Wet a cellulose sponge with water and wring it out. If the opening of the teapot is too small for your hand, wrap the sponge around a dowel or small spatula.

Step 2

Apply a quarter-size dollop of silver cleaning cream to the sponge. Silversmiths recommend using Silver Cream as a safe, mild cleaning agent.

Step 3

Rub the inside of the teapot with the sponge to remove tarnish and tea stains. Push the sponge into the teapot with the dowel if necessary.

Step 4

Dip a cotton swab in cleaning cream. Wipe the spout with the cotton swab to clean it.

Step 5

Rinse the teapot in warm water and dry with a soft, lint-free cloth.

Removing Tough Stains

Step 6

Fill teapot with warm water.

Step 7

Drop one denture cleaning tablet in the water. Wait ten minutes. The effervescing action of the denture tablet loosens tough stains and tarnish from the teapot.

Step 8

Pour the water into the sink and rinse the teapot with warm water. Gently brush any remaining stains with a wet brush.

Step 9

Dry the teapot with a soft cloth.

The Bluebell

Bluebell

By Anne Bronte

A fine and subtle spirit dwells

In every little flower,

Each one its own sweet feeling breathes

With more or less of power.

There is a silent eloquence

In every wild bluebell

That fills my softened heart with bliss

That words could never tell.

Yet I recall not long ago

A bright and sunny day,

‘Twas when I led a toilsome life

So many leagues away;

That day along a sunny road

All carelessly I strayed,

Between two banks where smiling flowers

Their varied hues displayed.

Before me rose a lofty hill,

Behind me lay the sea,

My heart was not so heavy then

As it was wont to be.

Less harassed than at other times

I saw the scene was fair,

And spoke and laughed to those around,

As if I knew no care.

But when I looked upon the bank

My wandering glances fell

Upon a little trembling flower,

A single sweet bluebell.

Whence came that rising in my throat,

That dimness in my eye?

Why did those burning drops distil –

Those bitter feelings rise?

O, that lone flower recalled to me

My happy childhood’s hours

When bluebells seemed like fairy gifts

A prize among the flowers,

Those sunny days of merriment

When heart and soul were free,

And when I dwelt with kindred hearts

That loved and cared for me.

I had not then mid heartless crowds

To spend a thankless life

In seeking after others’ weal

With anxious toil and strife.

‘Sad wanderer, weep those blissful times

That never may return!’

The lovely floweret seemed to say,

And thus it made me mourn.

Sadler Wellington Bluebell Vintage Tea Cup Set. England c1950s. Bone china. A tea cup produced; a highly regarded English china company; Sadler.

Cornish Slipware Pottery

Vintage Slipware Jug from St Ives Studio Pottery in a Ceramic 3-D Pitcher From Cornwall.

Wetheriggs Pottery, had been used from 1855 as a brick and tile works and as a pottery from about 1860. The Schofields were employees there, and they bought the company in 1913. It was run by Harold Thorburn who was a member of the Schofield family.

The earthenware pots produced there were variously marked ‘Schofield’, ‘Wetheriggs’, ‘Penrith’, ‘Cumberland’ and ‘Thorburn’. Any of these might be combined, and the word ‘Pottery’ included.

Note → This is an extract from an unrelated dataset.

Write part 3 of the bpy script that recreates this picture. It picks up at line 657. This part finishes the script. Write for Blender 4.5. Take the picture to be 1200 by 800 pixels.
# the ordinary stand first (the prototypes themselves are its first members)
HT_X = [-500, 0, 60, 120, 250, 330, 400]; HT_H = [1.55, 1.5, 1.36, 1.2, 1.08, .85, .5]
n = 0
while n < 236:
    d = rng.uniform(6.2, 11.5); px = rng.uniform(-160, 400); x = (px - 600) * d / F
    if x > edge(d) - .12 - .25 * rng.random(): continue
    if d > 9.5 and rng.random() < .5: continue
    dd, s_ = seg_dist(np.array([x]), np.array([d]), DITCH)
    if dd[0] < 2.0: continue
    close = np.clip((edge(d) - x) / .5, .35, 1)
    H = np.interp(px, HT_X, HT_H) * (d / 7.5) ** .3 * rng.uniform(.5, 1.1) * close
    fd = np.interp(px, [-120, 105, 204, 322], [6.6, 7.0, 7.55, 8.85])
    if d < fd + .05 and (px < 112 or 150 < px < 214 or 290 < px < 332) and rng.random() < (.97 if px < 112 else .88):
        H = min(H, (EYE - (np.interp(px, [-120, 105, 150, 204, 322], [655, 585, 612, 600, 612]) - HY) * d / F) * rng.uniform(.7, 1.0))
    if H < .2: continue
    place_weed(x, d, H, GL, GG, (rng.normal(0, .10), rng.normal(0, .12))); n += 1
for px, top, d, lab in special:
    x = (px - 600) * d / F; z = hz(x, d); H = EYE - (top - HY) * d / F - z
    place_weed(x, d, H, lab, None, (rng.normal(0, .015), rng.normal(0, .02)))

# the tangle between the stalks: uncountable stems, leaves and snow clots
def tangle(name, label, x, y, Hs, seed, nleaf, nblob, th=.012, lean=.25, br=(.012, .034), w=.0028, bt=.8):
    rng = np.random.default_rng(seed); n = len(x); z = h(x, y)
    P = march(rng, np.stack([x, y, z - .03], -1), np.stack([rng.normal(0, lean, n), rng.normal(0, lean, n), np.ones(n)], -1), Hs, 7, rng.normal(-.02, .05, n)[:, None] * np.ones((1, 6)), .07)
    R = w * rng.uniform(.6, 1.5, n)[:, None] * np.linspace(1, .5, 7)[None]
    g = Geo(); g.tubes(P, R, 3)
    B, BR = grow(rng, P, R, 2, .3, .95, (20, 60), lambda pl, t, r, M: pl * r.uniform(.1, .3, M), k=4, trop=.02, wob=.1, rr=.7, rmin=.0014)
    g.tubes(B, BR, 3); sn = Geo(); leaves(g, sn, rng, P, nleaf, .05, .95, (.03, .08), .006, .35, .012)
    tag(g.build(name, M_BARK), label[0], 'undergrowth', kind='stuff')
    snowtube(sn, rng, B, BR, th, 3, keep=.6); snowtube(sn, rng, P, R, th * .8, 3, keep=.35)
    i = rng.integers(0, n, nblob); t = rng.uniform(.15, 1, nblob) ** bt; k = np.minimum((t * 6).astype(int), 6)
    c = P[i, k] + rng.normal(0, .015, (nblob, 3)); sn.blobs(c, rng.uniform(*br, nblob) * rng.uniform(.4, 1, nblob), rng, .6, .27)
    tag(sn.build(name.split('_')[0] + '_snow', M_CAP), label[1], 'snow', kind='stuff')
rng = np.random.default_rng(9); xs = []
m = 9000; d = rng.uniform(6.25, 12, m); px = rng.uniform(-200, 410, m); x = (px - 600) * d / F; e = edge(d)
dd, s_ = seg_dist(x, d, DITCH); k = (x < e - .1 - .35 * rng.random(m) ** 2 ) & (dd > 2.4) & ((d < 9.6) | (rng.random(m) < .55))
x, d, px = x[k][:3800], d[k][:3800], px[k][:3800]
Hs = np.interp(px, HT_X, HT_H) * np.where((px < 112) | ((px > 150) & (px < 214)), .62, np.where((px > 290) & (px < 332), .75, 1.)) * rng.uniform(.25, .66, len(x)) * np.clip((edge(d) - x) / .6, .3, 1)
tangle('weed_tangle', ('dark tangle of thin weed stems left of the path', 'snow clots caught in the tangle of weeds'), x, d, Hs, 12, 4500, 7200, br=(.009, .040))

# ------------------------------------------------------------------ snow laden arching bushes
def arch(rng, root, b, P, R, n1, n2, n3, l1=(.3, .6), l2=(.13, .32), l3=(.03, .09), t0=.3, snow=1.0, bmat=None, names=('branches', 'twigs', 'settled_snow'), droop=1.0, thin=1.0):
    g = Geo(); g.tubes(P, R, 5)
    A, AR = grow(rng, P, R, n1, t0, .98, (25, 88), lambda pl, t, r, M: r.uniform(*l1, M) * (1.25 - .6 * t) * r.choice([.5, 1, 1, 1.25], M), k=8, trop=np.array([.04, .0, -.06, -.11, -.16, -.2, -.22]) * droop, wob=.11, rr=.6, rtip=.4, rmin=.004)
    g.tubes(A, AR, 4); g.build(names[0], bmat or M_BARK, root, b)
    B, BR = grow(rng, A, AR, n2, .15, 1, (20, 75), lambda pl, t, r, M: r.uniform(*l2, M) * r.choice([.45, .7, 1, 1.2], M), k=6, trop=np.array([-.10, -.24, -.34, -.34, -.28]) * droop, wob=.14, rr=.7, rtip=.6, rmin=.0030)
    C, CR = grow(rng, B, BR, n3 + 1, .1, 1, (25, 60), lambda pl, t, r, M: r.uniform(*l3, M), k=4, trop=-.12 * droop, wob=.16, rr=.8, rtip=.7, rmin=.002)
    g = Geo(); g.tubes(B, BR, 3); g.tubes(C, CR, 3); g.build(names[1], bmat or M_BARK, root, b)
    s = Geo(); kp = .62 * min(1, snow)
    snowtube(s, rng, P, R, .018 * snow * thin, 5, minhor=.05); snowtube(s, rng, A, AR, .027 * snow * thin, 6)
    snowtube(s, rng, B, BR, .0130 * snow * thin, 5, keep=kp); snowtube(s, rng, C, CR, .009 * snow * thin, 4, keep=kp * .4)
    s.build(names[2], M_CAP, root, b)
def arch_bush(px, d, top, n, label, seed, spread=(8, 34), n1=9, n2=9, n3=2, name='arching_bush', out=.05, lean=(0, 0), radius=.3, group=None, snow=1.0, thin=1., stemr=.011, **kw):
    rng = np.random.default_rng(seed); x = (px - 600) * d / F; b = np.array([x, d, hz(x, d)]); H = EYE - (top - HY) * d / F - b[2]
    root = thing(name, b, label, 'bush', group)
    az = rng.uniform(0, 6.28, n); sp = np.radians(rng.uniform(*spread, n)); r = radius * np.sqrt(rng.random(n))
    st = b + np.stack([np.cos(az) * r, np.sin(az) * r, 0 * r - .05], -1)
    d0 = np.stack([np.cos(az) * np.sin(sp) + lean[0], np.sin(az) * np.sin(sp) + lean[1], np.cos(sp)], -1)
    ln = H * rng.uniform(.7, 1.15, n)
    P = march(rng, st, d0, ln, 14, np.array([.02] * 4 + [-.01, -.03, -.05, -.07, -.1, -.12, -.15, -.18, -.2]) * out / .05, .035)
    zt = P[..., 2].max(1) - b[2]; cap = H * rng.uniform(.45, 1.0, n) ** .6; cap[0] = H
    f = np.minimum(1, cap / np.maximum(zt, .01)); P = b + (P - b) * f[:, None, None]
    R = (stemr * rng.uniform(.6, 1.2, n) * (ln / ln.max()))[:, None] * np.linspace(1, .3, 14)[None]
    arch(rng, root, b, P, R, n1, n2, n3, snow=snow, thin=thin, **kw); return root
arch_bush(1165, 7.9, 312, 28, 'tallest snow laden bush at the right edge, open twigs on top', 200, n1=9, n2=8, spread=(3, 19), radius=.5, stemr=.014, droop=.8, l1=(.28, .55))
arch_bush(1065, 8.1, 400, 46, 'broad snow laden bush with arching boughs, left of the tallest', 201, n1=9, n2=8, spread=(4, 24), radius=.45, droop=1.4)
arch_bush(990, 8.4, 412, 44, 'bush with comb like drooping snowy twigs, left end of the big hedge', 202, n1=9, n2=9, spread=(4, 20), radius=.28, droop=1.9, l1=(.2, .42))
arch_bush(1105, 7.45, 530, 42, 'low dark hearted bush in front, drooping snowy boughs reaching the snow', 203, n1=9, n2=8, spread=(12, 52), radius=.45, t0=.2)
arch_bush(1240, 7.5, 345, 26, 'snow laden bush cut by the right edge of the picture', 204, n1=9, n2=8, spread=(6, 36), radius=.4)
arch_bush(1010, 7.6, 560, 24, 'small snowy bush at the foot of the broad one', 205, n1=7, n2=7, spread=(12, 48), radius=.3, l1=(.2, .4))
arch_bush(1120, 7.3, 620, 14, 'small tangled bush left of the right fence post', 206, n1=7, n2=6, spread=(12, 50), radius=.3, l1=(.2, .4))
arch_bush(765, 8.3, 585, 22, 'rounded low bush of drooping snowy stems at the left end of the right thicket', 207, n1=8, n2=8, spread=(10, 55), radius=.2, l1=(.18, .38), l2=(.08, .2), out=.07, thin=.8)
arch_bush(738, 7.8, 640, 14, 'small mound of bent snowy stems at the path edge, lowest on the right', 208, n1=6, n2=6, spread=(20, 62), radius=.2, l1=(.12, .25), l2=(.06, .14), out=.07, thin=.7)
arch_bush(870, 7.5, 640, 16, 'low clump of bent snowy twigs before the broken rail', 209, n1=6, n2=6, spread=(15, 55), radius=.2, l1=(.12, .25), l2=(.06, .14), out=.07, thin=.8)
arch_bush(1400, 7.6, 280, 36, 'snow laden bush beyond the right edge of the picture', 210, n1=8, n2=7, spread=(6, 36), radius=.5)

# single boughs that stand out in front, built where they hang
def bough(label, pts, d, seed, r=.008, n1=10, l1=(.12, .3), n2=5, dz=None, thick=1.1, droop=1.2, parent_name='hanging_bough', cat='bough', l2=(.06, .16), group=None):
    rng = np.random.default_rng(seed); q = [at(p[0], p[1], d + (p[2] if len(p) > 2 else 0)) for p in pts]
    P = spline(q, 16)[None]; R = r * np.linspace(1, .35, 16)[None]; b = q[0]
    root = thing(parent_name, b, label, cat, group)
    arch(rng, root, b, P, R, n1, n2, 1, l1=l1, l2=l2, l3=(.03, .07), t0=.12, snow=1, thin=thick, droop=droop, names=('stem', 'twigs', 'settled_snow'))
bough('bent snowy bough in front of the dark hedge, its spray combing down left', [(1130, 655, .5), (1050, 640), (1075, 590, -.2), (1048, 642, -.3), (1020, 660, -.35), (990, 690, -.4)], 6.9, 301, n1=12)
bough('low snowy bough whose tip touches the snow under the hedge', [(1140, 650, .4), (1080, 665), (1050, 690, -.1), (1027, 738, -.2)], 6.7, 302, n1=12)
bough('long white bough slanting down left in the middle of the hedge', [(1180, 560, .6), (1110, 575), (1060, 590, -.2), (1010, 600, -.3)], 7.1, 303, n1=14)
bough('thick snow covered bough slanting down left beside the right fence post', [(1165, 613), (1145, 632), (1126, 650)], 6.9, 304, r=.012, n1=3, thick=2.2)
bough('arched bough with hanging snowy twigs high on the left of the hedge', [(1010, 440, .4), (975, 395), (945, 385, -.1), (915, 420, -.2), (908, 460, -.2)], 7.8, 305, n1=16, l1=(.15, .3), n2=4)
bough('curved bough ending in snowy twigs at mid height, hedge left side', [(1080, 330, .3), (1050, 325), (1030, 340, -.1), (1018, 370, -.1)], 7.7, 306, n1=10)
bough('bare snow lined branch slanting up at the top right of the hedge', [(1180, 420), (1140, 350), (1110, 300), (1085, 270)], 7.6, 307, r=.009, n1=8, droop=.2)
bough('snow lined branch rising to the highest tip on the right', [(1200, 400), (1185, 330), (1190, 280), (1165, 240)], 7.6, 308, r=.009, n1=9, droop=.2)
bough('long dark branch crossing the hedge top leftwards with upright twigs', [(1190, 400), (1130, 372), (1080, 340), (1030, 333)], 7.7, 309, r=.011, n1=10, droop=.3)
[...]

There is also a suggestion that a monogram ‘TH’ was sometimes used. The monogram is on the bottom of the Jug.

Minimalist Buddha

We found this Buddha sculpture In Swansea the other day. I didn’t really know what kind of Buddha it was, but something spoke to me to take it home.

This minimalist beautiful art figurine depicts a Zen Buddha sitting in meditation. The artist utilises a unique design that suggests meditation, as the heart and mind rise above the loins. Hand-carved from suar wood.

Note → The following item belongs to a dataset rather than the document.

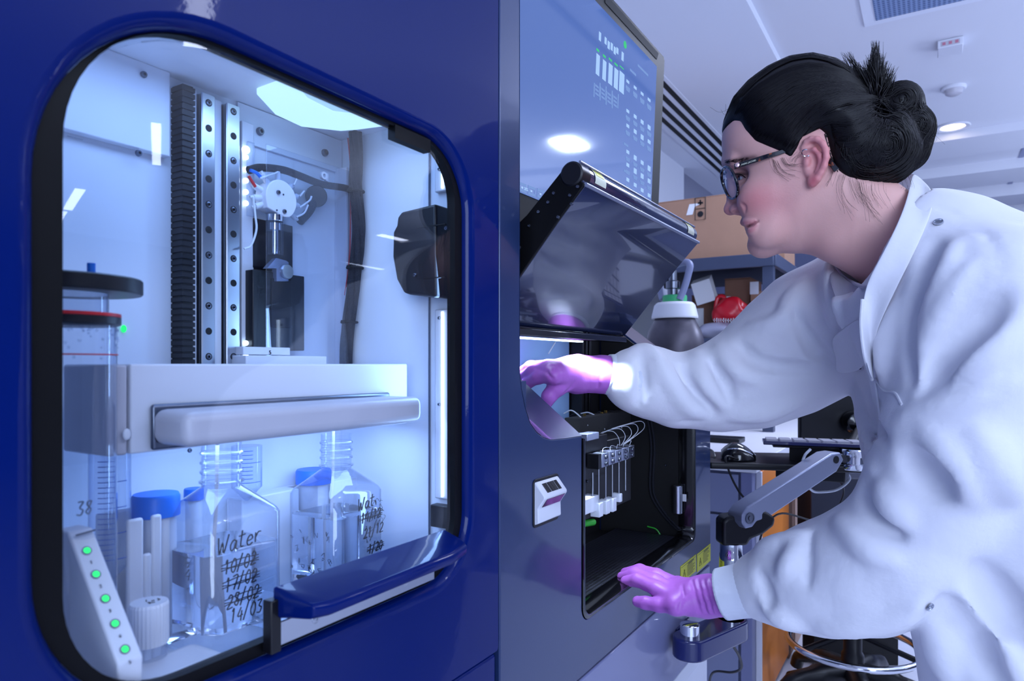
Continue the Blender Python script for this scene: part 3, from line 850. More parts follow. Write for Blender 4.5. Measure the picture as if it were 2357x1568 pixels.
# ================================================================ grey module with the touch screen and the raised hood
GZ1 = 0.604
grey = thing('sequencer_module', 'grey laboratory module with a tilted touch screen, raised hood and open black bay', 'machine', (1.03, 0.75, ZC - 0.5736))
GU0, GU1 = 0.6236, 1.4425
OU0, OU1, OZ0 = 0.8267, 1.3356, -0.3455
# front shell: polygon in (u, z) with the left column, the concave shoulder and the bay opening
curve = [(0.6656, -0.006), (0.670, -0.028), (0.678, -0.050), (0.690, -0.069), (0.704, -0.080), (0.722, -0.0885), (0.742, -0.093), (0.785, -0.0950), (OU0, -0.0957)]
def arc(cx, cz, r, a0, a1, n=8):
    return [(cx + r * math.cos(math.radians(a0 + (a1 - a0) * i / n)), cz + r * math.sin(math.radians(a0 + (a1 - a0) * i / n))) for i in range(n + 1)]
ro = 0.020
bay = arc(OU0 + ro, OZ0 + ro, ro, 180, 270) + arc(OU1 - ro, OZ0 + ro, ro, 270, 360)
PB = -0.4175
polyF = [(GU0, PB), (GU0, GZ1), (0.6656, GZ1)] + curve + bay + [(OU1, -0.040), (OU1 + 0.003, -0.037), (GU1, -0.065), (GU1, PB)]
mb = MB().prism(polyF, lambda p: rel(p[0], FW, p[1]), lambda p: rel(p[0], FW + 0.012, p[1]))
shell = part('front_shell', mb, M['grey'], grey, bevel=0.0016, seg=2, smooth=40)
# sloping shoulder behind the curve, and the inner wall of the column
SL = Vector((0, 0.110, 0.0862))
mb = MB()
c0 = [rel(p[0], FW + 0.0002, p[1]) for p in curve]
mb.rings([c0, [p + SL for p in c0]], closed=False)
mb.rings([[rel(0.6656, FW, GZ1), rel(0.6656, FW, -0.006)], [rel(0.6656, 0.60, GZ1), rel(0.6656, 0.60, -0.006)]], closed=False)
part('left_shoulder', mb, M['grey'], shell, smooth=60)
mb = MB().prism([(FW + 0.012, -0.040), (0.600, 0.100), (0.600, -0.34), (FW + 0.012, -0.34)], lambda p: rel(OU1 + 0.003, p[0], p[1]), lambda p: rel(GU1, p[0], p[1] - 0.0))
part('right_shoulder', mb, M['grey'], shell, bevel=0.001)
# lower panel, side and base
part('lower_panel', MB().box(rel(GU0 + 0.004, FW + 0.001, -0.5736), rel(GU1, 0.43, PB - 0.0045)), M['greylow'], grey, bevel=0.002)
mb = MB()
mb.box(rel(GU0, FW + 0.012, -0.57), rel(0.70, 1.05, -0.02))            # left wall block
mb.box(rel(OU1 + 0.003, FW + 0.0125, -0.57), rel(GU1, 1.05, -0.345))
mb.box(rel(OU1 + 0.003, 0.60, -0.345), rel(GU1, 1.05, 0.10))
mb.box(rel(GU0, FW + 0.03, -0.57), rel(GU1, 1.05, -0.365))
mb.box(rel(0.6656, 0.62, -0.365), rel(GU1, 1.05, 0.12))
part('carcass', mb, M['grey'], grey)
# steel lined rim of the bay
rim = [rel(p[0], 0, p[1]) for p in [(OU0, -0.100)] + bay + [(OU1, -0.05)]]
mb = MB()
def shrink(p, d):
    cx, cz = (OU0 + OU1) / 2, -0.1
    return Vector((p.x + (d if p.x < cx else -d), p.y, p.z + (d if p.z < ZC - 0.30 else 0)))
mb.rings([[p + Vector((0, FW - 0.0012, 0)) for p in rim], [shrink(p, 0.004) + Vector((0, FW - 0.002, 0)) for p in rim],
          [shrink(p, 0.008) + Vector((0, FW + 0.006, 0)) for p in rim], [shrink(p, 0.0085) + Vector((0, FW + 0.03, 0)) for p in rim]], closed=False)
part('bay_rim', mb, M['blackgloss'], shell, smooth=60)
mb = MB().tube([shrink(p, 0.0045) + Vector((0, FW - 0.0015, 0)) for p in rim], 0.0011, 6)
part('rim_bead', mb, M['dsteel'], shell)

# screen unit
def sw(z): return 0.452 + (GZ1 - z) * 0.043
SU1 = 1.307
def scr(u, z, d=0.0): return rel(u, sw(z) - d, z)
mb = MB()
sp = [(0.668, 0.175), (SU1, 0.175), (SU1, GZ1 - 0.006), (SU1 - 0.006, GZ1), (0.668, GZ1)]
mb.prism(sp, lambda p: scr(p[0], p[1]), lambda p: rel(p[0], 0.60, p[1]))
mb.box(rel(0.668, 0.60, 0.12), rel(SU1 - 0.05, 1.05, GZ1 - 0.02))
su = part('screen_housing', mb, M['rubber'], grey, bevel=0.0015)
DU0, DU1, DZ0, DZ1 = 0.672, 1.262, 0.2275, 0.570
dm = bpy.data.materials.new('display_glass'); dm.use_nodes = True
b_ = dm.node_tree.nodes['Principled BSDF']
b_.inputs['Base Color'].default_value = lin((30, 40, 70)); b_.inputs['Roughness'].default_value = 0.05
b_.inputs['Emission Color'].default_value = lin((78, 112, 186)); b_.inputs['Emission Strength'].default_value = 0.60
mb = MB().prism([(DU0, DZ0), (DU1, DZ0), (DU1, DZ1), (DU0, DZ1)], lambda p: scr(p[0], p[1], 0.0012), lambda p: scr(p[0], p[1], -0.001))
disp = part('display', mb, dm, su)
part('top_bezel_strip', MB().prism([(1.02, 0.5835), (1.262, 0.5835), (1.270, 0.598), (1.02, 0.598)], lambda p: scr(p[0], p[1], 0.0008), lambda p: scr(p[0], p[1], -0.001)), M['matt'], su)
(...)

The Buddha sits in meditation with no focus on the details of the eyes, nose and mouth. It was designed a detail-less which adds to the magic of the whole.

You can place a Buddha wherever it can be noticed by the eyes of another; it’s calming and serene. Often it will allow for holistic sensations and hence praise is bound to be received by you.

To me, a Zen Buddha is serene every which way you look at it. It’s very beautiful; one of the most extraordinary I’ve found so far.

Zen traces its origins to India but it was formalized in China. Chan, as it is known in China, was transmitted to Japan and took root there in the thirteenth century.

Chan was enthusiastically received in Japan, especially by the Samurai that wielded political power at this time, and it became the most prominent form of Buddhism between the fourteenth and sixteenth centuries.

The immigrant Chinese prelates were educated men, who introduced not only religious practices but also Chinese literature, art, sculpture, calligraphy, philosophy, and ink painting to their Japanese disciples, who often in turn traveled to China for further study.

Tanba-Yaki

These old Japanese pottery Sake cups were made by Tanba Ware. It is a Blue Green Brown pottery process where the clay is covered with sand and then fired to a light brown glaze.

The original light blue glaze is developed with sand and poured on during the firing process set into the firewood only for a few days.

Tanba Ware originated approximately 800 years ago and has played an essential role in people’s daily lives, as well as becoming sought after as artwork in recent years.

Its distinguishing feature is its simplicity and absence of decorative flourishes. It consists mainly of tableware made for daily use, made with a view to being a part of daily life.

Practical knowledge about daily life was drawn on in making Tanba-yaki pottery, so that the finished product is easy to use, and to the touch imparts a sense of the warmth of the earth and of the people.